◆ **WHAT THE TASK REQUIRES**
Omit every picture, and retype the lines that run from the beginning of the data below through the line containing "np.clip(v, -3, 3).ravel()", inclusive.

[START OF DATA PROVIDED]

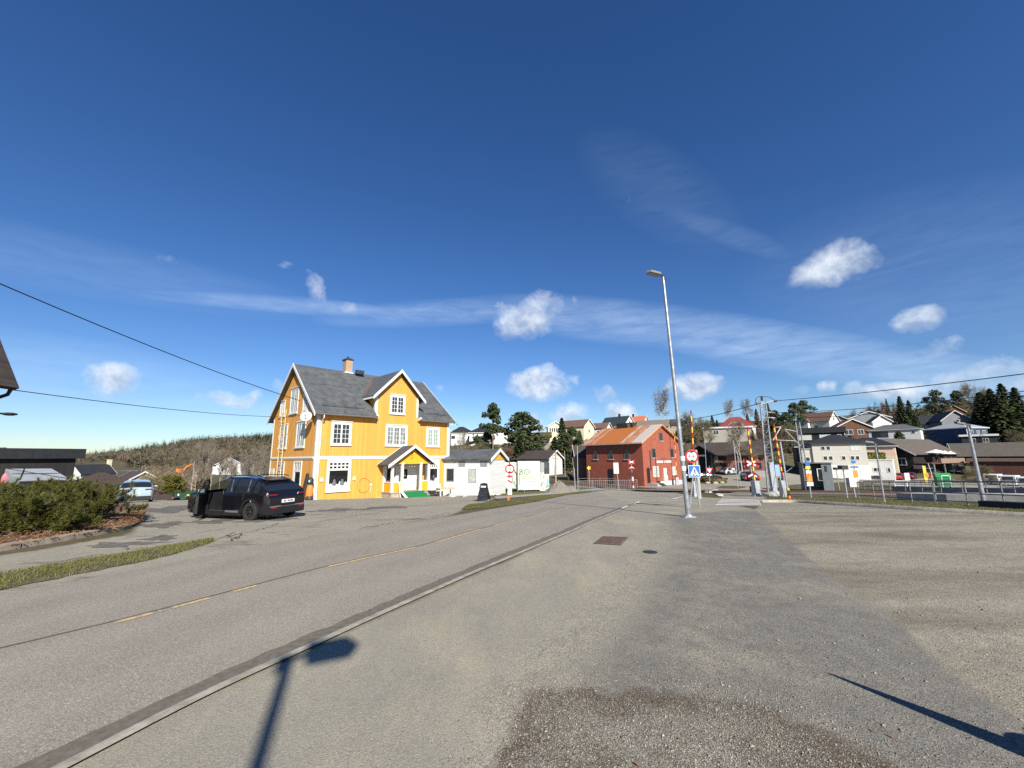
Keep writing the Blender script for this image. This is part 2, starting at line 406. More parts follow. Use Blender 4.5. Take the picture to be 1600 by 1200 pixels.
idx = np.arange(NA*NRR).reshape(NRR, NA); nx = np.roll(idx, -1, 1)
Q = np.stack([idx[:-1], nx[:-1], nx[1:], idx[1:]], -1).reshape(-1, 4)[:, ::-1]
A = {}
RIGHT = P2([(1180,797),(1240,850),(1300,905),(1385,955),(1480,1050),(1600,1130)])
far = lambda p: np.array(p, float)
pit = P2([(0,868),(100,853),(205,834),(222,815),(196,792),(198,779),(330,776),(420,775),(487,780)])
lot = np.vstack([far([(-30, -6), (-14, 4)]), pit, P2([(560,774),(640,772),(710,771),(775,779),(700,806),(600,822),(480,840),(330,880),(100,960)]), far([(-8, -4), (-8, -30)])])
A['lot'] = sdist(X, Y, lot)
A['path'] = sdist(X, Y, np.vstack([far([(-4.5, -12)]), P2([(60,1200),(600,960),(800,873),(960,801),(985,790),(1060,782),(1120,784),(1180,796),(1150,803),(1052,812),(1050,850),(1036,905),(1000,1000),(930,1090)]), far([(.1, 2), (.2, -12)])]))
A['dark'] = sdist(X, Y, np.vstack([P2([(1060,806),(1180,797),(1240,850),(1300,905),(1385,955),(1480,1050),(1600,1130)]), far([(9, -6), (2, -6)]), P2([(960,1200),(940,1080),(1010,1000),(1040,905),(1056,850)])]))
A['grav'] = sdist(X, Y, np.vstack([RIGHT, far([(9, -4), (80, -4), (80, 15)]), P2([(1600,806),(1400,795),(1250,787),(1190,785)])]))
A['peb'] = sdist(X, Y, np.vstack([far([(-.2, -3)]), P2([(765,1195),(800,1120),(835,1082),(900,1072),(1050,1082),(1200,1105),(1300,1150),(1390,1195)]), far([(3.0, -3)])]))
road2 = P2([(985,790),(930,768),(1000,760),(1050,749),(1120,741),(1240,739),(1330,752),(1240,757),(1200,765),(1192,785),(1120,784)])
A['junc'] = np.maximum(sdist(X, Y, road2), sdist(X, Y, P2([(1190,785),(1250,784),(1400,793),(1600,804),(1900,824),(1900,838),(1600,815),(1400,803),(1250,793)])))
A['junc'] = np.maximum(A['junc'], sdist(X, Y, P2([(1290,751),(1345,747),(1480,748),(1700,760),(1700,775),(1430,760)])))
A['sand'] = sdist(X, Y, P2([(1045,812),(1062,850),(1010,930),(940,1010),(850,1085),(770,1100),(860,985),(950,905),(1005,850)]))
A = {k: np.clip(v, -3, 3).ravel() for k, v in A.items()}

g = NT('ground'); v = g.coord()
nA = g.noise(v, 55, 3, .7); nB = g.noise(v, 4, 6, .65); nC = g.noise(v, .55, 6, .65); nD = g.noise(v, 220, 2, .6)
nW = g.math('SUBTRACT', g.noise(v, 1.7, 7, .72), .5); nW2 = g.math('SUBTRACT', nB, .5)
def msk(name, soft=.1, wob=.5, wob2=.15, off=0.0):
    d = g.math('ADD', g.attr(name), g.math('ADD', g.math('MULTIPLY', nW, wob), g.math('MULTIPLY', nW2, wob2)))
    return g.ramp(d, off-soft, off+soft)
vs = g.voro(v, 75); vsep = g.new('ShaderNodeSeparateColor'); g.link(vs, vsep.inputs[0]); cell = vsep.outputs[0]
vd = g.voro(v, 75, 'Distance')
vs2 = g.voro(v, 120); vsep2 = g.new('ShaderNodeSeparateColor'); g.link(vs2, vsep2.inputs[0]); cell2 = vsep2.outputs[1]
grain = g.math('MULTIPLY', g.math('SUBTRACT', cell2, .5), 1.0)
# wild ground: dry grass, earth, some green
wild = g.mix(g.ramp(nC, .42, .6), (.105, .085, .05), (.07, .075, .025))
wild = g.mix(g.ramp(nB, .35, .7, 0, .6), wild, (.16, .13, .085))
# aged light asphalt
asph = g.mix(g.ramp(nC, .3, .7), (0.283, 0.260, 0.220), (0.363, 0.332, 0.280))
asph = g.mix(g.ramp(nB, .52, .8, 0, .5), asph, (0.185, 0.165, 0.137))
stain = g.ramp(g.noise(g.mapping(v, (.55, 1.3, 1), (0, 0, .3)), .8, 7, .7), .56, .68, 0, .75)
crk = g.math('MULTIPLY', g.ramp(g.voro(g.mapping(v, (1, 1, 1)), .55, 'Distance', 'DISTANCE_TO_EDGE'), 0, .012, 1, 0), g.ramp(g.noise(v, .35, 3), .52, .6))
asphl = g.mix(stain, asph, (.085, .078, .066)); asphl = g.mix(g.math('MULTIPLY', crk, .8), asphl, (.05, .045, .04))
# footpath with swept sand
path = g.mix(g.ramp(nC, .35, .65), (0.270, 0.253, 0.220), (0.330, 0.304, 0.256))
path = g.mix(g.ramp(g.noise(g.mapping(v, (1, .35, 1), (0, 0, -.4)), .9, 7, .68), .46, .72, 0, .75), path, (0.442, 0.380, 0.280))
dark = g.mix(g.ramp(nB, .3, .7), (0.168, 0.158, 0.146), (0.230, 0.215, 0.193))
dark = g.mix(g.ramp(g.noise(v, .7, 8, .7), .5, .72, 0, .8), dark, (0.349, 0.310, 0.250))
grav = g.mix(g.ramp(g.noise(g.mapping(v, (.35, 1.4, 1), (0, 0, .25)), .55, 7, .66), .33, .56), (.18, .155, .118), (.345, .318, .262))
grav = g.mix(g.ramp(nB, .3, .75, 0, .55), grav, (0.171, 0.139, 0.107))
peb = g.mix(g.ramp(g.noise(v, 1.3, 7, .72), .36, .58), (.11, .085, .06), (.255, .235, .2)); peb = g.mix(g.ramp(g.math('ADD', g.attr('peb'), g.math('ADD', g.math('MULTIPLY', nW, .5), g.math('MULTIPLY', nW2, .25))), .08, .42, .75, 0), peb, (.1, .075, .053))
col = g.mix(msk('lot', .12, .8, .3), wild, asphl)
col = g.mix(msk('junc', .15, .5, .2), col, asph)
col = g.mix(msk('path', .08, .25, .1), col, path)
col = g.mix(msk('dark', .3, 1.0, .4, -.45), col, dark)
col = g.mix(msk('grav', .05, .12, .1), col, grav)
sandc = g.mix(g.ramp(nB, .35, .65), (.36, .325, .255), (.26, .245, .21)); col = g.mix(g.math('MULTIPLY', msk('sand', .3, .9, .5), .8), col, sandc)
col = g.mix(msk('peb', .07, .55, .4), col, peb)
# stones: light and dark chips, many more on loose gravel
loose = g.math('MAXIMUM', g.math('MULTIPLY', msk('grav', .2, .6), .75), msk('peb', .2, .6)); loose = g.math('MAXIMUM', loose, g.math('MULTIPLY', msk('dark', .4, .9), .55)); loose = g.math('MAXIMUM', loose, g.math('MULTIPLY', msk('sand', .3, .9), .7))
made = g.math('MAXIMUM', g.math('MAXIMUM', msk('lot', .1), msk('path', .1)), g.math('MAXIMUM', msk('junc', .1), loose))
thr = g.math('SUBTRACT', .945, g.math('MULTIPLY', loose, .4))
chip = g.math('MULTIPLY', g.math('GREATER_THAN', cell, thr), g.ramp(vd, .25, .5, 1, 0))
chipc = g.mix(vsep.outputs[1], (.24, .22, .2), (.56, .53, .48))
col = g.mix(g.math('MULTIPLY', chip, g.math('MULTIPLY', made, .8)), col, chipc)
pit_ = g.math('MULTIPLY', g.math('LESS_THAN', cell, g.math('MULTIPLY', loose, .2)), g.ramp(vd, .2, .5, 1, 0))
col = g.mix(g.math('MULTIPLY', pit_, .7), col, (.06, .055, .05))
fine = g.ramp(g.math('ADD', g.math('MULTIPLY', nA, .5), g.math('MULTIPLY', cell2, .5)), .25, .75, .5, 1.5)
fine = g.math('ADD', 1.0, g.math('MULTIPLY', g.math('SUBTRACT', fine, 1.0), g.math('ADD', .42, g.math('MULTIPLY', loose, .75))))
hv = g.new('ShaderNodeHueSaturation'); g.link(col, hv.inputs['Color']); g.link(fine, hv.inputs['Value'])
g.base(g.mix(1.0, hv.outputs[0], (.845, .85, .79), 'MULTIPLY')); g.set(rough=.93, spec=.2)
g.bump(g.math('ADD', g.math('ADD', g.math('MULTIPLY', cell2, .35), g.math('MULTIPLY', chip, 1.0)), g.math('MULTIPLY', nA, .8)), .55, .012)
gobj = npmesh('ground', np.stack([X, Y, Z], -1), Q, g.m, attrs=A, smooth=True); tag(gobj, kind='structure')

# ------------------------------------------------------------ road and kerbs
def resample(p, n):
    p = np.asarray(p, float); s = np.concatenate([[0], np.cumsum(np.hypot(*np.diff(p, axis=0).T))]); t = np.linspace(0, s[-1], n)
    return np.stack([np.interp(t, s, p[:, 0]), np.interp(t, s, p[:, 1])], -1)
def smoothline(p, n, it=3):
    q = resample(p, n)
    for _ in range(it*4):
        q[1:-1] = .25*q[:-2]+.5*q[1:-1]+.25*q[2:]
    return q
def strip(name, L, Rr, off, mat, m=8, kind='structure', attrs=None):
    n = len(L); t = np.linspace(0, 1, m)[None, :, None]; P = L[:, None]*(1-t)+Rr[:, None]*t
    z = G(P[..., 0], P[..., 1]); o = off(np.broadcast_to(t[..., 0], z.shape)) if callable(off) else off
    V = np.concatenate([P, (z+o)[..., None]], -1); i = np.arange(n*m).reshape(n, m)
    q = np.stack([i[:-1, :-1], i[:-1, 1:], i[1:, 1:], i[1:, :-1]], -1).reshape(-1, 4)
    a = {'across': np.broadcast_to(t[..., 0], z.shape).ravel()}
    return tag(npmesh(name, V.reshape(-1, 3), q, mat, attrs=a, smooth=True), kind=kind)
kR = P2([(40,1200),(185,1130),(320,1061),(450,1012),(530,973),(600,945),(700,902),(800,862),(880,830),(945,803),(985,788)])
kR = np.vstack([[kR[0]+(kR[0]-kR[2])*5], kR]); kR = smoothline(kR, 140)
eL = P2([(0,930),(150,903),(300,877),(350,861),(450,844),(550,830),(700,808),(780,794),(840,784),(890,773),(930,768)])
eL = np.vstack([[eL[0]+(eL[0]-eL[2])*6], eL]); eL = smoothline(eL, 140)
r = NT('road_asphalt'); v = r.coord(); ac = r.attr('across')
n1_ = r.noise(v, .5, 6, .65); n2_ = r.noise(r.mapping(v, (1, .12, 1), (0, 0, -.38)), 1.4, 6, .65)
rc = r.mix(r.ramp(n1_, .3, .7), (0.259, 0.229, 0.200), (0.316, 0.282, 0.247)); rc = r.mix(r.ramp(n2_, .45, .75, 0, .45), rc, (0.208, 0.188, 0.169))
wear = r.ramp(r.math('ABSOLUTE', r.math('SUBTRACT', r.math('FRACT', r.math('MULTIPLY', ac, 4)), .5)), 0, .35, .35, 0)
rc = r.mix(wear, rc, (0.347, 0.312, 0.276))
vv = r.voro(v, 120); vse = r.new('ShaderNodeSeparateColor'); r.link(vv, vse.inputs[0])
rc = r.mix(r.math('MULTIPLY', r.math('GREATER_THAN', vse.outputs[0], .86), .55), rc, (0.530, 0.483, 0.427)); rc = r.mix(r.math('MULTIPLY', r.math('LESS_THAN', vse.outputs[0], .14), .5), rc, (0.101, 0.093, 0.083))
fine = r.ramp(r.noise(v, 90, 3, .7), .3, .7, .8, 1.2); hv = r.new('ShaderNodeHueSaturation'); r.link(rc, hv.inputs['Color']); r.link(fine, hv.inputs['Value'])
r.base(r.mix(1.0, hv.outputs[0], (.835, .845, .785), 'MULTIPLY')); r.set(rough=.9, spec=.25); r.bump(r.math('ADD', vse.outputs[1], r.noise(v, 90, 3)), .35, .008)
ROADM = r.m
strip('road', eL, kR, .012, ROADM, 26)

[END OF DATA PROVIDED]

◆ **ANSWER TO THE PROBLEM**
Keep writing the Blender script for this image. This is part 2, starting at line 406. More parts follow. Use Blender 4.5. Take the picture to be 1600 by 1200 pixels.
idx = np.arange(NA*NRR).reshape(NRR, NA); nx = np.roll(idx, -1, 1)
Q = np.stack([idx[:-1], nx[:-1], nx[1:], idx[1:]], -1).reshape(-1, 4)[:, ::-1]
A = {}
RIGHT = P2([(1180,797),(1240,850),(1300,905),(1385,955),(1480,1050),(1600,1130)])
far = lambda p: np.array(p, float)
pit = P2([(0,868),(100,853),(205,834),(222,815),(196,792),(198,779),(330,776),(420,775),(487,780)])
lot = np.vstack([far([(-30, -6), (-14, 4)]), pit, P2([(560,774),(640,772),(710,771),(775,779),(700,806),(600,822),(480,840),(330,880),(100,960)]), far([(-8, -4), (-8, -30)])])
A['lot'] = sdist(X, Y, lot)
A['path'] = sdist(X, Y, np.vstack([far([(-4.5, -12)]), P2([(60,1200),(600,960),(800,873),(960,801),(985,790),(1060,782),(1120,784),(1180,796),(1150,803),(1052,812),(1050,850),(1036,905),(1000,1000),(930,1090)]), far([(.1, 2), (.2, -12)])]))
A['dark'] = sdist(X, Y, np.vstack([P2([(1060,806),(1180,797),(1240,850),(1300,905),(1385,955),(1480,1050),(1600,1130)]), far([(9, -6), (2, -6)]), P2([(960,1200),(940,1080),(1010,1000),(1040,905),(1056,850)])]))
A['grav'] = sdist(X, Y, np.vstack([RIGHT, far([(9, -4), (80, -4), (80, 15)]), P2([(1600,806),(1400,795),(1250,787),(1190,785)])]))
A['peb'] = sdist(X, Y, np.vstack([far([(-.2, -3)]), P2([(765,1195),(800,1120),(835,1082),(900,1072),(1050,1082),(1200,1105),(1300,1150),(1390,1195)]), far([(3.0, -3)])]))
road2 = P2([(985,790),(930,768),(1000,760),(1050,749),(1120,741),(1240,739),(1330,752),(1240,757),(1200,765),(1192,785),(1120,784)])
A['junc'] = np.maximum(sdist(X, Y, road2), sdist(X, Y, P2([(1190,785),(1250,784),(1400,793),(1600,804),(1900,824),(1900,838),(1600,815),(1400,803),(1250,793)])))
A['junc'] = np.maximum(A['junc'], sdist(X, Y, P2([(1290,751),(1345,747),(1480,748),(1700,760),(1700,775),(1430,760)])))
A['sand'] = sdist(X, Y, P2([(1045,812),(1062,850),(1010,930),(940,1010),(850,1085),(770,1100),(860,985),(950,905),(1005,850)]))
A = {k: np.clip(v, -3, 3).ravel() for k, v in A.items()}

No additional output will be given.